Jul 27 2005

NASA Discovers Its Limitations

Published by at 10:21 pm under All General Discussions

And they appear to be mostly PR problems. Since NASA is my day job I tend to stay away from posting about it because, to be honest, I blog to get away from work. Full disclosure, I do not work on anything related to Shuttle and therefore I get my news the same way you all do – from the news media.

But I have been watching Mark Coffey’s reactions with interest (and commenting at length on his site to his many Discovery posts) and feel I should address his last comments:

As NASA admits that it made a mistake in declaring the Space Shuttle fleet ready to fly again, I can’t help but go back to my question of a couple of days ago: why did we launch? What was the rush?

At the time he was referring to a waiver (though he called it ‘bending of’) the safety rules on the sticky fuel sensor. The problem with space is there is no perfection in a million plus parts exploring an unforgiving environment. But NASA keeps the odds of problems about to the level of risking your neck everyday driving the DC beltway like I do. I would rather take the risks and explore the heavens than explore Greenbelt MD – nothing against Greenbelt, where the Goddard Space Flight Center is. It’s just not as cool as being in orbit.

But this foam incident is a real conundrum for NASA – and it has nothing to do about ‘rushing’ back. It has to do with the shuttle design, and dealing with core design elements that are so expensive to correct you might as well start building the replacement system. Foam as been flying off the shuttle since it’s inception. The foam is used to insulate the Liquid O2 fuel tank (which fuels the orbiter’s main engines during lift-off) and keep the O2 chilled. That causes humidity in the air to condense and seep into the foam. So when the foam comes off it is more brick than nerf ball.

The cost to cover the foam is the issue. If you recall the very first shuttle flight, the central tank was painted white (see picture) which added immense weight and cost (cost to paint the tank, cost to fly the paint up to be thrown away with the tank). I am not sure paint would solve the flaking off problem. The shuttle creates a lot of vibrations at lift off due to its solid rocket boosters and that shakes the whole thing to the point foam can separate off into chunks. There was one idea of plastic wrap – but you run into the cost problem again. Cost to apply it, and fuel costs to take it into near orbit.

There is not an easy answer here.

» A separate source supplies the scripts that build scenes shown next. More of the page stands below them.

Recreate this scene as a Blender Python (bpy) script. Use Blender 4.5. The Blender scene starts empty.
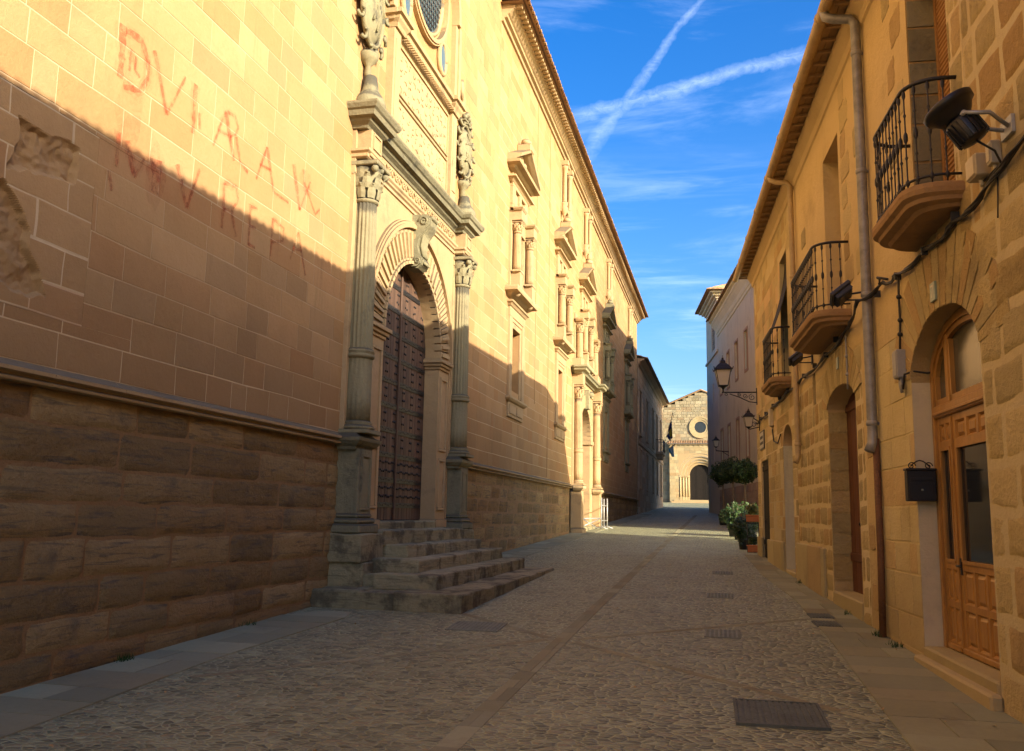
import bpy, bmesh, math, random
from mathutils import Vector, Matrix, noise
C = bpy.context.scene
R = math.radians
random.seed(7)

# ------------------------------------------------------------ camera
cam_d = bpy.data.cameras.new('camera')
cam = bpy.data.objects.new('camera', cam_d)
C.collection.objects.link(cam)
Rm = Matrix(((0.973821, 0.017191, 0.226667), (0.226605, -0.152317, -0.962003), (0.017988, 0.988182, -0.152225)))
cam.matrix_world = Rm.to_4x4()
cam_d.sensor_width = 36; cam_d.lens = 36 * 900 / 1024
C.cycles.transparent_max_bounces = 32; C.cycles.max_bounces = 16; C.cycles.diffuse_bounces = 10
cam_d.clip_start = .05; cam_d.clip_end = 3000
C.camera = cam

# ------------------------------------------------------------ light
SUN = Vector((1, -0.57, 0.422)).normalized()
ELEV = math.asin(SUN.z); AZ = math.atan2(SUN.x, SUN.y)
sun_d = bpy.data.lights.new('sun', 'SUN'); sun_d.energy = 2.0; sun_d.angle = R(0.5); sun_d.color = (1, .86, .66)
sun = bpy.data.objects.new('sun', sun_d); C.collection.objects.link(sun)
sun.rotation_euler = SUN.to_track_quat('Z', 'Y').to_euler(); sun.location = (30, -20, 30)
C.view_settings.view_transform = 'Standard'; C.view_settings.look = 'None'
C.view_settings.exposure = 2.47; C.view_settings.gamma = 1
W = bpy.data.worlds.new('World'); C.world = W; W.use_nodes = True

class NT:
    """tiny node-graph helper"""
    def __init__(s, tree): s.t = tree; s.n = tree.nodes; s.l = tree.links
    def __call__(s, typ, _out=0, **k):
        nd = s.n.new(typ)
        for a, v in k.items():
            if a.startswith('i_'):
                key = a[2:]
                key = int(key) if key.isdigit() else key.replace('_', ' ')
                sock = nd.inputs[key]
                if isinstance(v, bpy.types.NodeSocket): s.l.new(v, sock)
                elif isinstance(v, (tuple, list)) and len(v) == 3 and sock.type == 'RGBA': sock.default_value = (*v, 1)
                else: sock.default_value = v
            else: setattr(nd, a, v)
        return nd.outputs[_out] if _out is not None else nd
    def math(s, op, a, b=0.0, c=0.0, clamp=False):
        nd = s.n.new('ShaderNodeMath'); nd.operation = op; nd.use_clamp = clamp
        for i, v in enumerate((a, b, c)):
            if isinstance(v, bpy.types.NodeSocket): s.l.new(v, nd.inputs[i])
            else: nd.inputs[i].default_value = v
        return nd.outputs[0]
    def vmath(s, op, a, b=(0, 0, 0), out=0):
        nd = s.n.new('ShaderNodeVectorMath'); nd.operation = op
        for i, v in enumerate((a, b)):
            if isinstance(v, bpy.types.NodeSocket): s.l.new(v, nd.inputs[i])
            else: nd.inputs[i].default_value = v
        return nd.outputs[out]
    def mix(s, f, a, b, mode='MIX'):
        nd = s.n.new('ShaderNodeMix'); nd.data_type = 'RGBA'; nd.blend_type = mode
        for i, v in ((0, f), (6, a), (7, b)):
            if isinstance(v, bpy.types.NodeSocket): s.l.new(v, nd.inputs[i])
            elif i == 0: nd.inputs[0].default_value = v
            else: nd.inputs[i].default_value = (*v, 1)
        return nd.outputs[2]
    def ramp(s, f, pts, interp='LINEAR'):
        nd = s.n.new('ShaderNodeValToRGB'); cr = nd.color_ramp; cr.interpolation = interp
        while len(cr.elements) < len(pts): cr.elements.new(.5)
        for e, (p, c) in zip(cr.elements, pts):
            e.position = p; e.color = (*c, 1) if isinstance(c, (tuple, list)) else (c, c, c, 1)
        s.l.new(f, nd.inputs[0]); return nd.outputs[0]
    def noise(s, vec, scale, detail=4, rough=.6, dist=0, out=0):
        nd = s.n.new('ShaderNodeTexNoise'); s.l.new(vec, nd.inputs['Vector'])
        nd.inputs['Scale'].default_value = scale; nd.inputs['Detail'].default_value = detail
        nd.inputs['Roughness'].default_value = rough; nd.inputs['Distortion'].default_value = dist
        return nd.outputs[out]
    def map(s, vec, scale=(1, 1, 1), rot=(0, 0, 0), loc=(0, 0, 0)):
        nd = s.n.new('ShaderNodeMapping'); s.l.new(vec, nd.inputs[0])
        nd.inputs['Scale'].default_value = scale; nd.inputs['Rotation'].default_value = rot; nd.inputs['Location'].default_value = loc
        return nd.outputs[0]
    def sstep(s, v, a, b, lo=0., hi=1.):
        nd = s.n.new('ShaderNodeMapRange'); nd.interpolation_type = 'SMOOTHSTEP'
        s.l.new(v, nd.inputs[0])
        for i, x in enumerate((a, b, lo, hi)): nd.inputs[i + 1].default_value = x
        return nd.outputs[0]

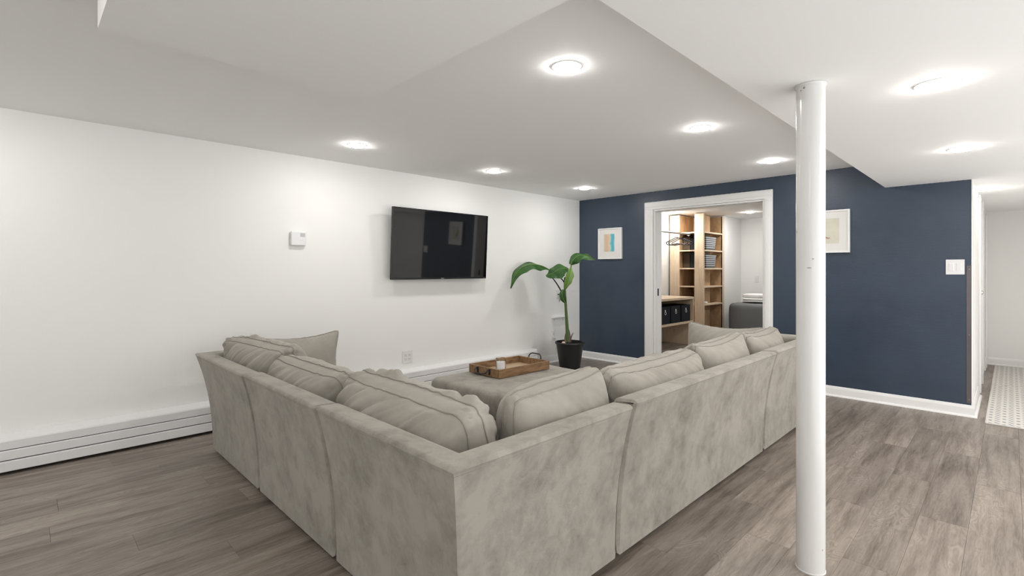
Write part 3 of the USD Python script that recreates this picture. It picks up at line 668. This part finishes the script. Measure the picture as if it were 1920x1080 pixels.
def backplane_y(slope=.12):      # against the near row's back (inner face leans)
    n = np.array([0, 1, slope * -0.0 - .11]); n /= np.linalg.norm(n); p = np.array([0, TY + .125, SH]); return (tuple(n), float(n @ p))
def backplane_x():
    n = np.array([-1, 0, -.11]); n /= np.linalg.norm(n); p = np.array([TX - .125, 0, SH]); return (tuple(n), float(n @ p))
def arm_left():
    n = np.array([1, 0, -.11]); n /= np.linalg.norm(n); p = np.array([LX + .125, 0, SH]); return (tuple(n), float(n @ p))
def arm_far():
    n = np.array([0, -1, -.11]); n /= np.linalg.norm(n); p = np.array([0, FY - .125, SH]); return (tuple(n), float(n @ p))
PI = math.pi
by, bx, al, af = backplane_y(), backplane_x(), arm_left(), arm_far()
def between(nx_, ny_, px_, py_):          # the plane where two neighbouring cushions press together
    n = np.array([nx_, ny_, 0.0]); n /= np.linalg.norm(n); c = float(n @ [px_, py_, 0])
    return (tuple(n), c), (tuple(-n), -c)
c1p, c0p = between(.7, -1, -3.66, 1.05)
c3p, c4p = between(-.6, -.8, -1.315, 1.235)
def wall(ax, sgn, val): n = [0, 0, 0]; n[ax] = sgn; return (tuple(n), sgn * val)
put_cushion('grey suede cushion leaning on the left arm, its sharp corner highest against the white wall', w=.64, h=.46, g=.04, centre=(-3.55, 1.34, .64), lean=.20, yaw=-PI / 2, planes=[seat, al, c0p], thick=.17, seed=3, ease=.03, roll=.07, crease=0.017, corner=.02, slant=.4, gather=0)
put_cushion('grey suede cushion slumped into the left corner of the sofa with pleated end', w=.76, h=.365, g=.06, centre=(-3.32, 1.04, .60), lean=.40, yaw=.06, planes=[seat, by, al, c1p, wall(0, -1, -2.97)], thick=.28, seed=5, ease=.08, crease=0.036, corner=.10, slant=-.5, gather=-.3)
put_cushion('grey suede cushion between the slumped corner cushion and the biggest cushion, second section', w=.80, h=.37, g=.06, centre=(-2.56, 1.07, .59), lean=.32, yaw=.02, planes=[seat, by, wall(0, 1, -2.98), wall(0, -1, -2.12)], thick=.28, seed=7, ease=.06, crease=0.034, slant=-.6, gather=-.0)
put_cushion('biggest plump grey cushion in the near corner of the sofa, wrinkled with stitched end', w=.86, h=.38, g=.075, centre=(-1.69, 1.09, .60), lean=.30, yaw=0, planes=[seat, by, c3p, wall(0, 1, -2.12), wall(0, -1, -1.225)], thick=.32, seed=9, ease=.05, crease=0.036, slant=-.8, gather=-.8)
put_cushion('grey suede cushion right of the near corner, standing against the right-hand back', w=.68, h=.40, g=.055, centre=(-1.33, 1.50, .60), lean=.26, yaw=PI / 2, planes=[seat, bx, c4p, wall(1, -1, 1.86)], thick=.27, seed=11, ease=.05, roll=-.06, crease=0.025, corner=.06, slant=.5, gather=-.2)
put_cushion('grey suede cushion first on the long two-seat section, nearest its near end', w=.88, h=.41, g=.06, centre=(-1.33, 2.34, .60), lean=.27, yaw=PI / 2, planes=[seat, bx, wall(1, 1, 1.86), wall(1, -1, 2.82)], thick=.28, seed=13, ease=.06, crease=0.032, slant=.5, gather=-.1)
put_cushion('pale grey cushion second on the long two-seat section, peaked at its far corner', w=.70, h=.45, g=.045, centre=(-1.33, 3.14, .62), lean=.22, yaw=PI / 2, planes=[seat, bx, wall(1, 1, 2.78), wall(1, -1, 3.52)], thick=.25, seed=15, roll=-.12, ease=.04, crease=0.019, corner=.05, slant=.4, gather=-.3)
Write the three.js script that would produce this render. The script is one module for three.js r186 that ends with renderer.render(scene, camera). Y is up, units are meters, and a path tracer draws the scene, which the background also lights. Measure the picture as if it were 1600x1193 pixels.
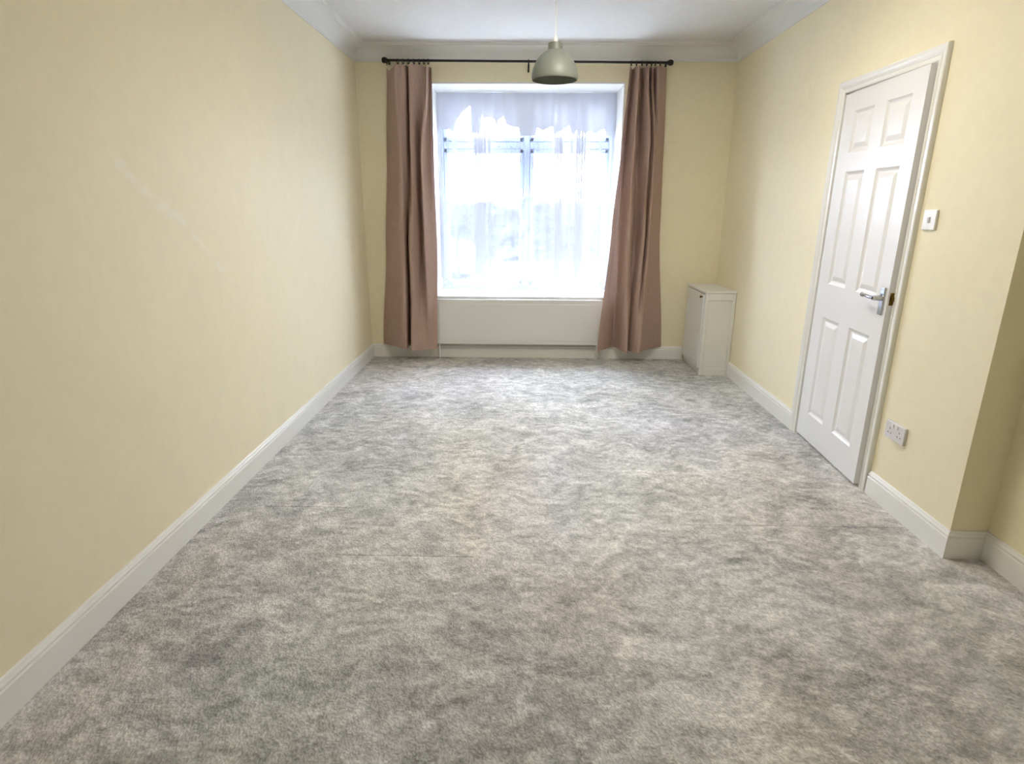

But understand that the foam as fallen off without incident for the life of the program with one exception, when the engineers learned their lesson about ice filled foam. That is why NASA felt there was no issue with Columbia’s foam debris that fateful flight. They had flight experience which said it shouldn’t be a problem.

Well now the opposite is true. Now they have cameras all over (which are really cool, btw) to watch separation. But things fall off and the entire world is playing armchair engineer – stating nothing can fall off a rocket when it launches.

Nice theory, not practical. Ever watch the Saturn Five launches? Note: I know the picture below is not a Saturn 5, it was the best launch pic I could find. They shed all sorts of ice. But now we have a PR expectations challenge. And we will ground the flights until NASA figures out how to deal with this mixed bag of low probability risk and a public perception it is actually an a unavoidable disaster waiting to happen.

This entire problem will only go away when the replacement systems are on line in 10 or so years. But they too will be imperfect solutions to a challenging environment we do not know very well. One that will require decades to explore and understand and become natural to us, like flying did last century.

UPDATE:

In going to some news articles on the issue the source of the problem is (a) areas in the external tank they thought they had some solutions for or low risks from (hard to tell if it is either or both) and (b) the next shuttle launch after Columbia was slated for some redesigns of the external tank, specifically in the connection arms which were being kept warm by the foam insulation in that location (some places you cool, some places you heat – it is a very complex machine living in 1 atmosphere sea level conditions and then a few minutes later zero g, in orbit space conditions). Just wanted to clarify my assumptions with on the record facts from NASA. The point still remains, the redesign is going to cost a lot and may be hitting the point of diminishing returns.

4 responses so far

4 Responses to “NASA Discovers Its Limitations”

  1. Decision '08 says:

    More On The Shuttle, From One Who Knows Far More..

    I posted earlier on my misgivings about this latest shuttle flight…AJStrata, who’s in a far better position to know about this things, has an excellent post up that I highly recommend. You should read it all, but I’ll highlight this:

    …This…

  2. baldilocks says:

    Discovery’s Foam Issues (UPDATED)

    This looks harrowing. SPACE CENTER, Houston — NASA officials said Wednesday they would ground future space shuttle flights because foam debris that brought down Columbia is still a risk. A sizable chunk of foam insulation flew off the shuttle Discover…

  3. Jeff says:

    AJ, do you know anything about a change in foam formulation due to increasingly strict environmental regs? It’s late and I can’t find the link, but I seem to recall a recent NASA administrator issuing an “executive order” that NASA would comply with international regs–I think it may have had something to do with the CFC’s in the old foam.

    I had a subconscious agreement with Mark, although my main concern is that they are subjecting a 35-year-old design to repeated launchings.